Dr. Shing Chi Leung Finds Alternative Cosmic Source of Gold in Published Collaborative Research
Dr. Shing Chi Leung, SUNY Poly assistant professor of physics, in collaboration with Mr. Chun-Ming Yip, Dr. Ming-Chung Chu and Dr. Lap-Ming Lin, from the Chinese University of Hong Kong, published a peer reviewed article in The Astrophysical Journal. They discovered that the explosion of a low-mass neutron star can be the alternative cosmic source for the Lanthanides and other heavy elements, including precious metals, such as gold and platinum.
Neutron stars are the evolutionary end points of stars with a mass between 10 – 25 times that of the Sun. After the final explosion, the star leaves behind a compact object with a mass comparable to the Sun, and a diameter of about 20 km (size of Manhattan). Such a compact object is stable to exist alone. But in a binary neutron star system, the interaction with the companion neutron star can trigger something dramatic.

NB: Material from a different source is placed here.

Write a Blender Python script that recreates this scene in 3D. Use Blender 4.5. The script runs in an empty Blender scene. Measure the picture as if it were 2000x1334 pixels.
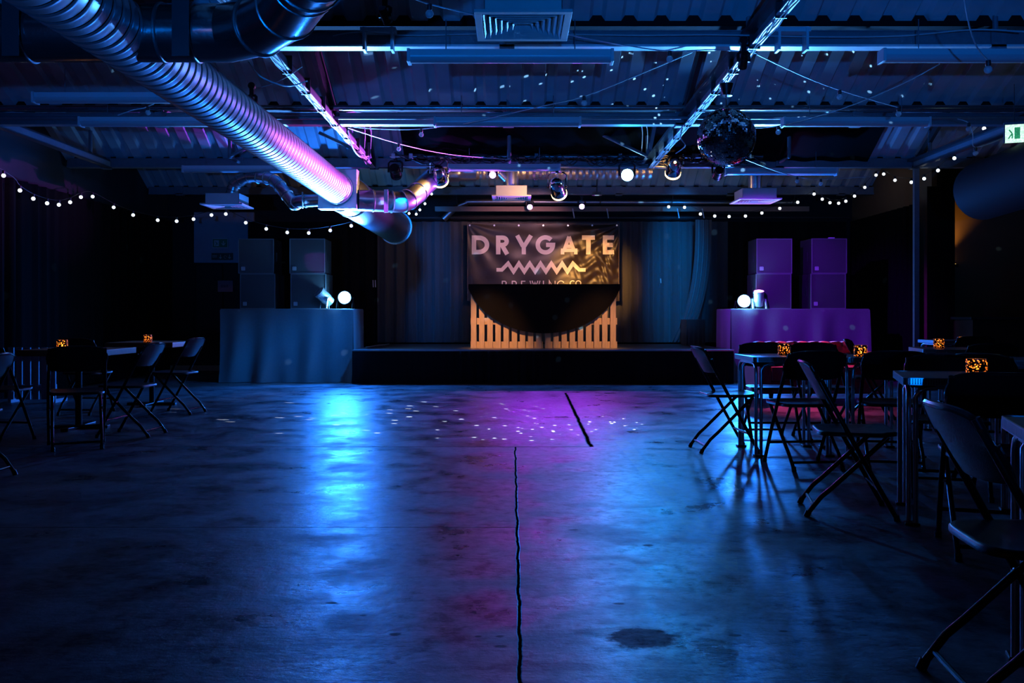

Traditionally, when two neutron stars are close enough, they merge and collide. This process is the major source of Lanthanides and heavy elements in the universe. The collision can create the condition (known as r-process) for the synthesis of these elements. The merger event has been recently observed for the first time through gravitational wave in 2017. However, it is highly uncertain if this channel alone is sufficient to explain the heavy elements in the cosmic scale.
The team noticed that even without direct collision, the primary neutron star can lose mass to its companion neutron star by tidal force. Theoretical models expect that after shredding sufficient mass, the star becomes unstable, and it triggers uncontrolled pulsation and the later explosion. In the project, the team investigates if this channel can synthesize comparable heavy elements as the merger channel. There are very few works in literature which study this process because modeling this process is computationally challenging. It involves calculating very extensive nuclear reactions, and accounting for the extreme environment around a neutron star.
The team has successfully overcome the numerical barrier and simulated how these explosions take place. To make sure the chemical elements are correctly calculated, they used a large nuclear network of more than 3000 isotopes with the most updated microphysics. Their new results confirm that the individual low mass neutron star is unstable, and it can explode. The chemical composition of the ejecta closely resembles the solar composition, especially heavy elements. This suggests that this scenario could be another important channel to explain the chemical element distribution in the universe.
This study sheds light on one of the fundamental questions about the universe: where all the chemical elements come from, and how did the universe evolve from only hydrogen and helium to now, a diversity of 118 elements. Lanthanides have close relations with modern technology. For example, neodymium is the main ingredient for manufacturing strong magnets. Heavy elements including precious metals, i.e., gold and platinum, are also abundantly produced by this channel.
The team will continue to investigate the observational prospect of the explosion and improve the input physics to make the simulations more realistic. This material is based upon work supported by the National Science Foundation under Grant AST-2316807.